Additionally, although the system is designed for real-time operation, this study focused on offline analysis to first establish and benchmark model performance. Moving forward, integrating the framework into live human–robot collaborative systems, evaluating real-time latency, and validating closed-loop control performance are essential next steps that we are eager to pursue.

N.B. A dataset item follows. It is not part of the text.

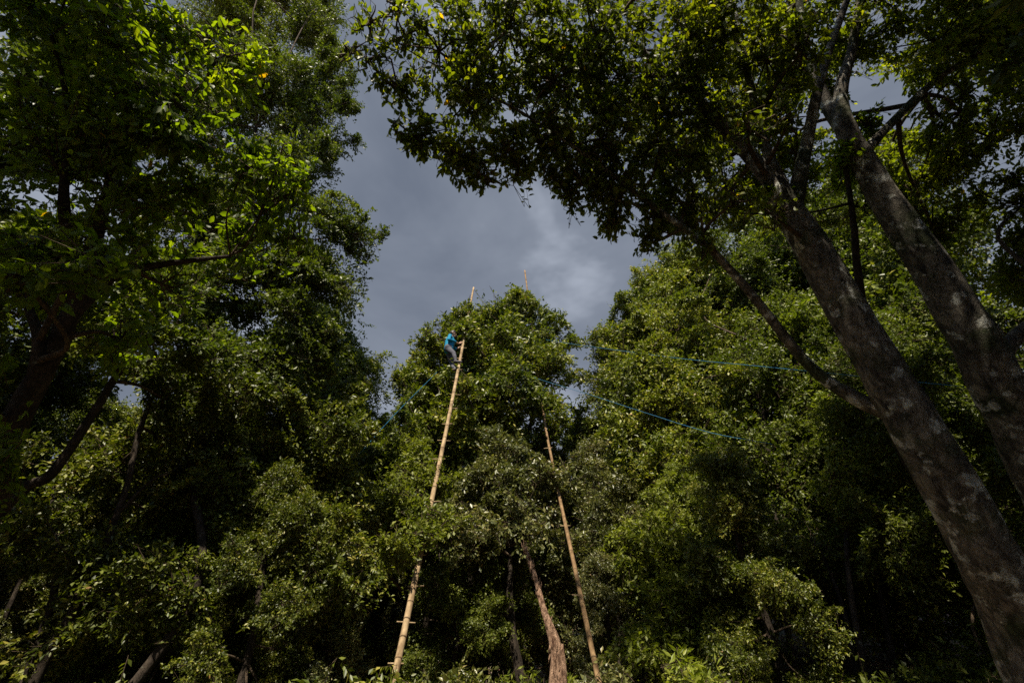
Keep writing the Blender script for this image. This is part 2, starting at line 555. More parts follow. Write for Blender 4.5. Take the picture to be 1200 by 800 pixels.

Finally, while the current framework uses a bottom-up approach—predicting fine-grained actions (e.g., walking, standing) without requiring explicit high-level goal modeling—we see exciting opportunities for future work to incorporate hierarchical, top-down reasoning. Such integration would allow the system to connect low-level actions to overarching collaborative goals, improving both interpretability and scalability for more complex multi-agent scenarios.

6. Conclusions

In conclusion, our research proposes an intention recognition framework, while presenting a comprehensive exploration of utilizing neural networks, particularly within a manufacturing context. With an extensive dataset comprising over 150 million data points collected using wearable technologies and VR, a robust data preprocessing pipeline that involved cleaning the data, inputting missing values, padding sequences for consistency, converting data into a 3D tensor, and performing one-hot encoding on the target labels is deployed. CNN, CNN-LSTM, and CNN-Transformer models are trained and evaluated against a range of metrics including accuracy, precision, recall, and the F1-score. Our findings revealed that while all three models demonstrated high efficacy in intention recognition, the ensemble CNN-Transformer model outperforms in terms of precision, recall, and overall accuracy. As the CNN-Transformer model demonstrated superior performance on the original data, our findings open avenues for ongoing research aimed at early intention recognition tasks. This study brings us one step closer to achieving our goal: robust, reliable, and comprehensive human intention recognition, thereby paving the way for a new era of productivity and safety in the industry. Although the framework achieved high accuracy, its generalizability is constrained by three factors: (i) a small, demographically limited participant pool, (ii) data collected in a virtual-reality cell rather than on a physical factory floor, and (iii) evaluation without the robot closed-looped for end-to-end latency measurement. Future studies will include more diverse operators, real-world data capture, extending to top-down integration of goal-task hierarchies, and full robot-in-the-loop validation to address these gaps.